%%

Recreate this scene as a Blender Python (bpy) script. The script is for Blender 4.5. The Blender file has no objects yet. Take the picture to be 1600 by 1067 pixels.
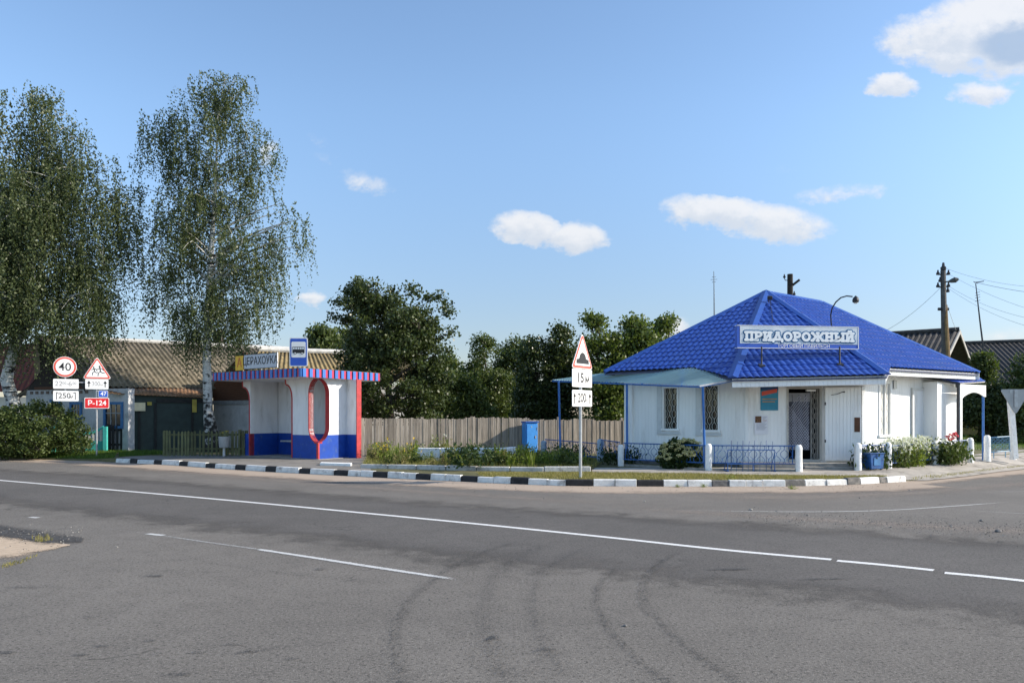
import bpy, bmesh, math, random
import numpy as np
from mathutils import Vector, noise as mnoise
random.seed(7)
rng = np.random.default_rng(11)
sc = bpy.context.scene
col = sc.collection
PI = math.pi

# ---------------------------------------------------------------- camera, sky, sun, exposure
H = 1.6            # eye height
F = 1225.0         # focal length in photo pixels (photo is 1600 wide)
HY = 648.0         # horizon row
cam_d = bpy.data.cameras.new('camera')
cam = bpy.data.objects.new('camera', cam_d); col.objects.link(cam)
cam.location = (0, 0, H); cam.rotation_euler = (PI/2, 0, 0)
cam_d.sensor_width = 36; cam_d.lens = 36*F/1600
cam_d.shift_y = (HY-533.5)/1600
cam_d.clip_end = 3000
sc.camera = cam

SUN = Vector((.90, -.05, .47)).normalized()
sd = bpy.data.lights.new('sun', 'SUN'); sd.energy = 4.3; sd.angle = math.radians(.5); sd.color = (1, .91, .78)
sun = bpy.data.objects.new('sun', sd); col.objects.link(sun)
sun.rotation_euler = (-SUN).to_track_quat('-Z', 'Y').to_euler()

world = bpy.data.worlds.new('World'); sc.world = world; world.use_nodes = True
wn = world.node_tree.nodes; wl = world.node_tree.links; wn.clear()
def node(nt, typ, **kw):
    n = nt.nodes.new(typ)
    for k, v in kw.items(): setattr(n, k, v)
    return n
def mth(nt, op, a, b=None, c=None, clamp=False):
    n = node(nt, 'ShaderNodeMath', operation=op, use_clamp=clamp)
    for i, v in enumerate((a, b, c)):
        if v is None: continue
        if isinstance(v, (int, float)): n.inputs[i].default_value = v
        else: nt.links.new(v, n.inputs[i])
    return n.outputs[0]
def mixc(nt, fac, a, b, blend='MIX'):
    n = node(nt, 'ShaderNodeMix', data_type='RGBA', blend_type=blend)
    for s, v in ((n.inputs[0], fac), (n.inputs[6], a), (n.inputs[7], b)):
        if isinstance(v, (int, float)): s.default_value = v
        elif isinstance(v, (tuple, list)): s.default_value = (*v[:3], 1)
        else: nt.links.new(v, s)
    return n.outputs[2]
def smooth(nt, x, lo, hi):
    n = node(nt, 'ShaderNodeMapRange', interpolation_type='SMOOTHSTEP')
    nt.links.new(x, n.inputs[0]); n.inputs[1].default_value = lo; n.inputs[2].default_value = hi
    return n.outputs[0]
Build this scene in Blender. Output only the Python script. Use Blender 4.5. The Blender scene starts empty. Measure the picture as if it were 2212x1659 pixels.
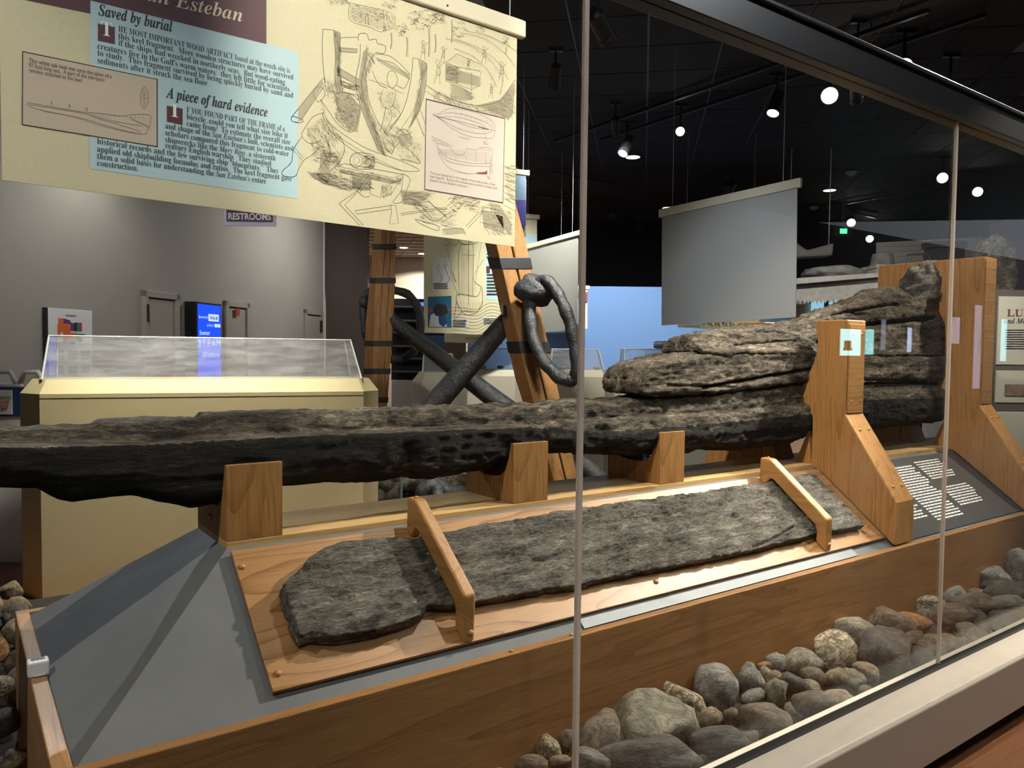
import bpy, math, random
import numpy as np
from mathutils import Vector, Matrix

# ------------------------------------------------------------------ camera, world, exposure
IW, IH = 2212, 1659
FPX, CX, CY = 1665.0, 1106.0, 829.5
HEAD, PITCH, ROLL = math.radians(54.1), math.radians(2.41), math.radians(0.6)
CAM = np.array([0.0, 0.0, 1.5])
FW = np.array([math.cos(HEAD)*math.cos(PITCH), math.sin(HEAD)*math.cos(PITCH), -math.sin(PITCH)])
_rt0 = np.array([math.sin(HEAD), -math.cos(HEAD), 0.0]); _up0 = np.cross(_rt0, FW)
RT = _rt0*math.cos(ROLL) + _up0*math.sin(ROLL); UP = np.cross(RT, FW)
scene = bpy.context.scene
COL = scene.collection
cd = bpy.data.cameras.new('camera'); cd.sensor_fit = 'HORIZONTAL'; cd.sensor_width = 36.0
cd.lens = FPX/IW*36.0; cd.clip_start = 0.05; cd.clip_end = 200
co = bpy.data.objects.new('camera', cd); COL.objects.link(co)
co.matrix_world = Matrix(((RT[0], UP[0], -FW[0], CAM[0]), (RT[1], UP[1], -FW[1], CAM[1]), (RT[2], UP[2], -FW[2], CAM[2]), (0, 0, 0, 1)))
scene.camera = co
world = bpy.data.worlds.new('world'); scene.world = world; world.use_nodes = True
world.node_tree.nodes['Background'].inputs[0].default_value = (0.86, 0.92, 1.0, 1)
world.node_tree.nodes['Background'].inputs[1].default_value = 0.5
scene.view_settings.view_transform = 'Standard'; scene.view_settings.look = 'None'
scene.view_settings.exposure = 0.0; scene.view_settings.gamma = 1.0
scene.view_settings.use_curve_mapping = False
scene.cycles.max_bounces = 5; scene.cycles.diffuse_bounces = 3; scene.cycles.glossy_bounces = 3; scene.cycles.transparent_max_bounces = 14
scene.cycles.use_adaptive_sampling = True; scene.cycles.adaptive_threshold = 0.18; scene.cycles.adaptive_min_samples = 16
scene.cycles.sample_clamp_indirect = 4.0
scene.cycles.caustics_reflective = False; scene.cycles.caustics_refractive = False

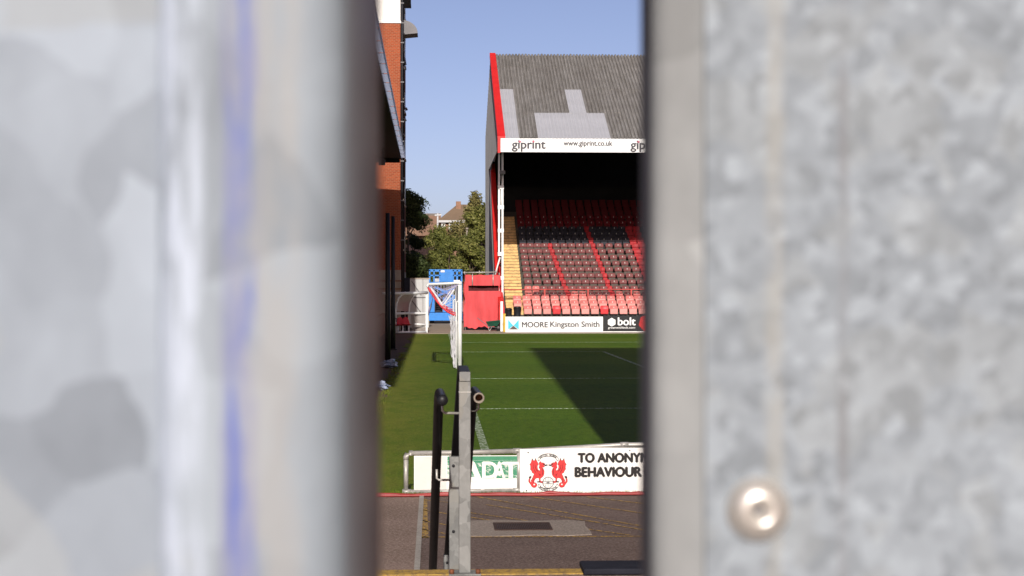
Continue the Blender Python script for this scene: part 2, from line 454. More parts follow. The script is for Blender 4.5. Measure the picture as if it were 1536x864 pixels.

%%

#### [Directions for this task]
Go through the material line by line. Show each line that contains the string "objects".

#### [Result of the exercise]
Recreate this scene as a Blender Python (bpy) script. The script is for Blender 4.5. The Blender file has no objects yet. Take the picture to be 1600 by 1067 pixels.
cam = bpy.data.objects.new('camera', cam_d); col.objects.link(cam)
sun = bpy.data.objects.new('sun', sd); col.objects.link(sun)
co = bpy.data.objects.new('camera', cd); COL.objects.link(co)